Golden Hour shimmers with the vivid colors that arrive when the sun starts to set, when familiar scenes achieve a sense of hyperreality.
Such heightened emotions are a new aesthetic for Kacey Musgraves, who previously enlivened traditional country with her sly synthesis of old sounds and witty progressive lyrics.
Musgraves barely winks on Golden Hour, disguising her newfound emotional candidness behind a gorgeous veneer of harmonies and synthesizers.
Sonically, the album doesn't scan country.
Whenever Musgraves makes an explicit nod to the past, she acknowledges the smooth grooves of yacht rock and the glitterball pulse of disco, styles that only have a tangential relationship with country but feel more welcome in a landscape where R&B and hip-hop are embraced by some of the biggest stars in country.

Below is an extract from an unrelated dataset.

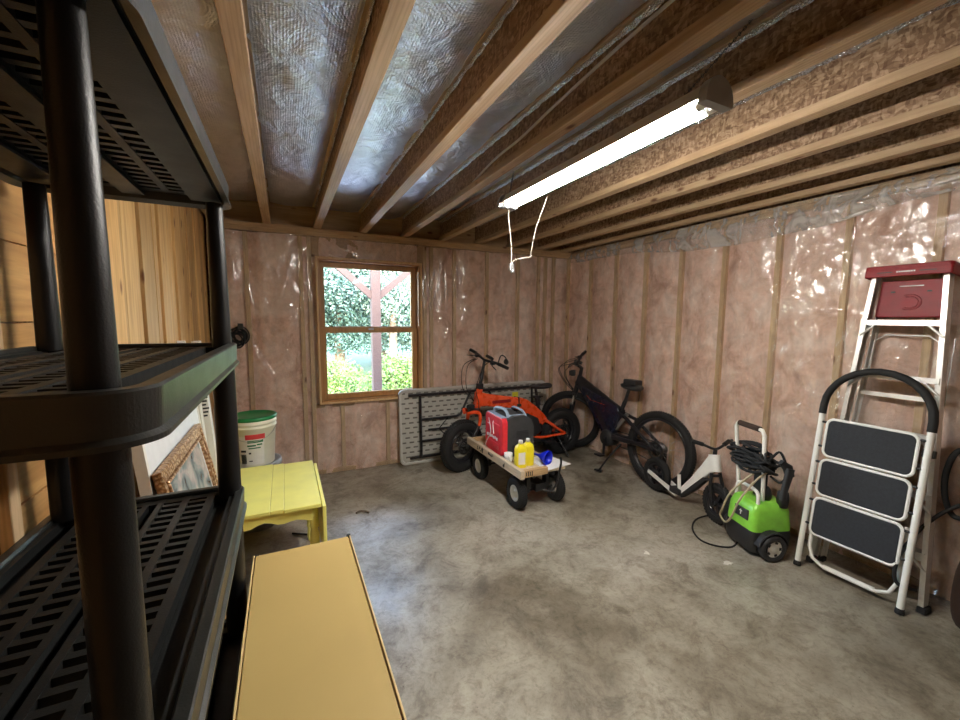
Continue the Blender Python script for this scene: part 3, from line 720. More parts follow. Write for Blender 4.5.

Musgraves doesn't mine this vein, preferring a soft, blissed-out vibe to skittering rhythms and fleet rhymes.
At their core, the songs on Golden Hour -- largely co-written with Musgraves by her co-producers Ian Fitchuk and Daniel Tashian, but also featuring Natalie Hemby, Luke Laird, and Shane McAnally, among other collaborators -- don't play with form: they are classic country constructions, simply given productions that ignore country conventions from either the present or the past.
This is a fearless move, but Golden Hour is hardly confrontational.
It's quietly confident, unfurling at its own leisurely gait, swaying between casual confessions and songs about faded love.
The very sound of Golden Hour is seductive -- it's warm and enveloping, pitched halfway between heartbreak and healing -- but the album lingers in the mind because the songs are so sharp, buttressed by long, loping melodies and Musgraves' affectless soul-baring.
Previously, her cleverness was her strong suit, but on Golden Hour she benefits from being direct, especially since this frankness anchors an album that sounds sweetly blissful, turning this record into the best kind of comfort: it soothes but is also a source of sustenance.